■ **Stated exercise**:
Copy the data precisely, keeping every character.

■ **Collected material**:

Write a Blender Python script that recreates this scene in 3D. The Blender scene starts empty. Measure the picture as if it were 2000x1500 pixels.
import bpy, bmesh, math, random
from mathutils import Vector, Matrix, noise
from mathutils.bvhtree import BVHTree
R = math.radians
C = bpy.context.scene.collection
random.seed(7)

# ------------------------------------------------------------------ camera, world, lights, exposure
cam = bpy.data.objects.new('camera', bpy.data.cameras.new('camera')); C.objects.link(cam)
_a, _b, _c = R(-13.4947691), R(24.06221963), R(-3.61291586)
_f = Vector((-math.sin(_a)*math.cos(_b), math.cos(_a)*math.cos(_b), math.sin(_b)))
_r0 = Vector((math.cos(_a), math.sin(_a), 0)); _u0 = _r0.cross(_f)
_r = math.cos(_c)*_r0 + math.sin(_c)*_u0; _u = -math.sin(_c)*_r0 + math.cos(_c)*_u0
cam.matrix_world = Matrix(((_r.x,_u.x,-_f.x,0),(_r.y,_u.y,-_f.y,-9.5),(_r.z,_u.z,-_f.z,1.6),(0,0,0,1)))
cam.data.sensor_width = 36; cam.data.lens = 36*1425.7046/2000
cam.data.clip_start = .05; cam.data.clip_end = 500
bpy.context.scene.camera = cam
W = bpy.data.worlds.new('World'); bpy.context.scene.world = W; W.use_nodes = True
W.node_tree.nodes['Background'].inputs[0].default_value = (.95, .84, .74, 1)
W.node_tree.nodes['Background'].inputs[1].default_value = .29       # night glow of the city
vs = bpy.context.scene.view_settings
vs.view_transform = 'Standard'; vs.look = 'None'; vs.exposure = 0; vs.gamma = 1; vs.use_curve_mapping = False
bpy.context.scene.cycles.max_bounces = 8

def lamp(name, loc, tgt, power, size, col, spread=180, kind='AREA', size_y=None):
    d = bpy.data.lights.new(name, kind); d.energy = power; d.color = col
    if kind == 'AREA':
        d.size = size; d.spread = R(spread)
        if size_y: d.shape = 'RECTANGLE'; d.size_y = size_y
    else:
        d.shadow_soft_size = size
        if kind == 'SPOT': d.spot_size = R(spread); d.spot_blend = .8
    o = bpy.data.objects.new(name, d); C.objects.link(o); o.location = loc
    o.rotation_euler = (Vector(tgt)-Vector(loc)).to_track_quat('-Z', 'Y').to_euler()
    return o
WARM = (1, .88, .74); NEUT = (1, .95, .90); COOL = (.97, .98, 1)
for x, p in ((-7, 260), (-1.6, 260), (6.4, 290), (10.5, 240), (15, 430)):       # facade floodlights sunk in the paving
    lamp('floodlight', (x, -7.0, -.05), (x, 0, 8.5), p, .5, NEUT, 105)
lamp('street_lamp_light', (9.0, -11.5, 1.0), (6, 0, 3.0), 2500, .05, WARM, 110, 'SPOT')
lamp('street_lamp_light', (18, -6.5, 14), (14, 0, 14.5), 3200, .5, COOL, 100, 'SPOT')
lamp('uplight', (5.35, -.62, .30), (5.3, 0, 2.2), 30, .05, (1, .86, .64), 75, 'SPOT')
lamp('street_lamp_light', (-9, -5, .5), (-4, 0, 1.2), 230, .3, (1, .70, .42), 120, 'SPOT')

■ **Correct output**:
Write a Blender Python script that recreates this scene in 3D. The Blender scene starts empty. Measure the picture as if it were 2000x1500 pixels.
import bpy, bmesh, math, random
from mathutils import Vector, Matrix, noise
from mathutils.bvhtree import BVHTree
R = math.radians
C = bpy.context.scene.collection
random.seed(7)

# ------------------------------------------------------------------ camera, world, lights, exposure
cam = bpy.data.objects.new('camera', bpy.data.cameras.new('camera')); C.objects.link(cam)
_a, _b, _c = R(-13.4947691), R(24.06221963), R(-3.61291586)
_f = Vector((-math.sin(_a)*math.cos(_b), math.cos(_a)*math.cos(_b), math.sin(_b)))
_r0 = Vector((math.cos(_a), math.sin(_a), 0)); _u0 = _r0.cross(_f)
_r = math.cos(_c)*_r0 + math.sin(_c)*_u0; _u = -math.sin(_c)*_r0 + math.cos(_c)*_u0
cam.matrix_world = Matrix(((_r.x,_u.x,-_f.x,0),(_r.y,_u.y,-_f.y,-9.5),(_r.z,_u.z,-_f.z,1.6),(0,0,0,1)))
cam.data.sensor_width = 36; cam.data.lens = 36*1425.7046/2000
cam.data.clip_start = .05; cam.data.clip_end = 500
bpy.context.scene.camera = cam
W = bpy.data.worlds.new('World'); bpy.context.scene.world = W; W.use_nodes = True
W.node_tree.nodes['Background'].inputs[0].default_value = (.95, .84, .74, 1)
W.node_tree.nodes['Background'].inputs[1].default_value = .29       # night glow of the city
vs = bpy.context.scene.view_settings
vs.view_transform = 'Standard'; vs.look = 'None'; vs.exposure = 0; vs.gamma = 1; vs.use_curve_mapping = False
bpy.context.scene.cycles.max_bounces = 8

def lamp(name, loc, tgt, power, size, col, spread=180, kind='AREA', size_y=None):
    d = bpy.data.lights.new(name, kind); d.energy = power; d.color = col
    if kind == 'AREA':
        d.size = size; d.spread = R(spread)
        if size_y: d.shape = 'RECTANGLE'; d.size_y = size_y
    else:
        d.shadow_soft_size = size
        if kind == 'SPOT': d.spot_size = R(spread); d.spot_blend = .8
    o = bpy.data.objects.new(name, d); C.objects.link(o); o.location = loc
    o.rotation_euler = (Vector(tgt)-Vector(loc)).to_track_quat('-Z', 'Y').to_euler()
    return o
WARM = (1, .88, .74); NEUT = (1, .95, .90); COOL = (.97, .98, 1)
for x, p in ((-7, 260), (-1.6, 260), (6.4, 290), (10.5, 240), (15, 430)):       # facade floodlights sunk in the paving
    lamp('floodlight', (x, -7.0, -.05), (x, 0, 8.5), p, .5, NEUT, 105)
lamp('street_lamp_light', (9.0, -11.5, 1.0), (6, 0, 3.0), 2500, .05, WARM, 110, 'SPOT')
lamp('street_lamp_light', (18, -6.5, 14), (14, 0, 14.5), 3200, .5, COOL, 100, 'SPOT')
lamp('uplight', (5.35, -.62, .30), (5.3, 0, 2.2), 30, .05, (1, .86, .64), 75, 'SPOT')
lamp('street_lamp_light', (-9, -5, .5), (-4, 0, 1.2), 230, .3, (1, .70, .42), 120, 'SPOT')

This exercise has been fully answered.